Question
Sunday Corporation prepared the following performance report for variable overhead costs for the last quarter of the year. Machine hours are the cost driver for
Sunday Corporation prepared the following performance report for variable overhead costs for the last quarter of the year. Machine hours are the cost driver for all overhead costs.

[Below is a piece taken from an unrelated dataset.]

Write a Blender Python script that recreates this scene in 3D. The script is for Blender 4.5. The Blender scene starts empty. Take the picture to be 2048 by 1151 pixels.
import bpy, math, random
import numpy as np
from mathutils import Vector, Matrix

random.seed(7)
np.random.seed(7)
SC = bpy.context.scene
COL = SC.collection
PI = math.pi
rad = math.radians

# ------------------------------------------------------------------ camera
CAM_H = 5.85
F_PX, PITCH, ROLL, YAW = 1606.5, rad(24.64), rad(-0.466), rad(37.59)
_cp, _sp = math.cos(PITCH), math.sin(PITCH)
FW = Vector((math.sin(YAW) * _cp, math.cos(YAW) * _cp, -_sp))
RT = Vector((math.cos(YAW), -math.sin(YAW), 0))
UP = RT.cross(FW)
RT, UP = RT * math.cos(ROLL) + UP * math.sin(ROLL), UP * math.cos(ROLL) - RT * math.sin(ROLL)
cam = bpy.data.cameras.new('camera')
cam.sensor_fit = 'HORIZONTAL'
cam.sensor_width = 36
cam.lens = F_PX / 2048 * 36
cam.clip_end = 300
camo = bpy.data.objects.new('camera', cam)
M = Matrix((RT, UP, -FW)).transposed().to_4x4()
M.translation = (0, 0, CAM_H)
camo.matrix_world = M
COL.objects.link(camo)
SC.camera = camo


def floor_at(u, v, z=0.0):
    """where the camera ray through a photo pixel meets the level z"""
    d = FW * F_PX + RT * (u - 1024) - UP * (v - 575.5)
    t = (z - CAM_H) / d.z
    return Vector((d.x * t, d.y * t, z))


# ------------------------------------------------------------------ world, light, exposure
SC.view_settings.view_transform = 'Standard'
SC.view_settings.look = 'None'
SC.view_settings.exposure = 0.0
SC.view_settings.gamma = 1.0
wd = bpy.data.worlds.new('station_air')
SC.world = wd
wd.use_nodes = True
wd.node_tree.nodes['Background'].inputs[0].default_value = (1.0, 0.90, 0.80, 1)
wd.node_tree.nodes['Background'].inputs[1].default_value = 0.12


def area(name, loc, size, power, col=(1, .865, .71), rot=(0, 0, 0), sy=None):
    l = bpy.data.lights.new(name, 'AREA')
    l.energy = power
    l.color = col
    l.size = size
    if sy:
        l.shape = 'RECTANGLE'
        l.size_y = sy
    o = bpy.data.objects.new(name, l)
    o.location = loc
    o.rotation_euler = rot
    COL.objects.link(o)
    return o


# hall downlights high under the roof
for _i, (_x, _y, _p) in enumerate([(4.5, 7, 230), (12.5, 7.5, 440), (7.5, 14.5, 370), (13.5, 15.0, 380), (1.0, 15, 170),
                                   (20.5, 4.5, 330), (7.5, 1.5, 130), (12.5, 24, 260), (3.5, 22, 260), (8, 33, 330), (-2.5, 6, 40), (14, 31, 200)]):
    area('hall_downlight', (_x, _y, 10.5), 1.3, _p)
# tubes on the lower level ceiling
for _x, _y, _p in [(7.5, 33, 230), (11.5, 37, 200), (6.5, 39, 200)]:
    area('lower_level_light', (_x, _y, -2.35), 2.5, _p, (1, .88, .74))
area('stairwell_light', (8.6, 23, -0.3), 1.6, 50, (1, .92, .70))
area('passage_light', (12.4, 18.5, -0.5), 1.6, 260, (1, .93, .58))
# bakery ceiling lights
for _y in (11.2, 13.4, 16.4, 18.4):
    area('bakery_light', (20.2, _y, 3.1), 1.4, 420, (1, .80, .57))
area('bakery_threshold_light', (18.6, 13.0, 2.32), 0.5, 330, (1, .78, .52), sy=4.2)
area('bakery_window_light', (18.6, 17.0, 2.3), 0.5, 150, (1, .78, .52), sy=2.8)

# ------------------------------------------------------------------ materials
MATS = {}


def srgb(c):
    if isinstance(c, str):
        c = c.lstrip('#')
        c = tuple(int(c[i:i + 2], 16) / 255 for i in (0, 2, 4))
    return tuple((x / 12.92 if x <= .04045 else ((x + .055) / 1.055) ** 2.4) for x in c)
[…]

Cost Driver (Machine Hours) Variable Overhead Cost: | Actual 38,000 | Static Budget 35,000 | Variances |
Utilities | $15,700 | $14,000 | 41,700 U |
Indirect Labor | 86,500 | 80,500 | 6,000 U |
Supplies | 26,000 | 21,000 | 5,000 U |
Maintenance | 44,900 | 42,000 | 2,900 U |
Total Variable overhead costs | $173,100 | $157,500 | $15,600 U |
Cost Formulas used for the variable overhead costs are:
Variable overhead costs | Cost Formula |
Utilities | $0.40 per machine hour |
Indirect labor | $2.30 per machine hour |
Supplies | $0.60 per machine hour |
Maintenance | $1.20 per machine hour |
Your boss called you into the office and reprimanded you for the unfavorable variances. The boss says you are fired unless you can explain why the variances are all unfavorable.
Required:
Calculate the flexible budget variances and the activity-level variances for each cost.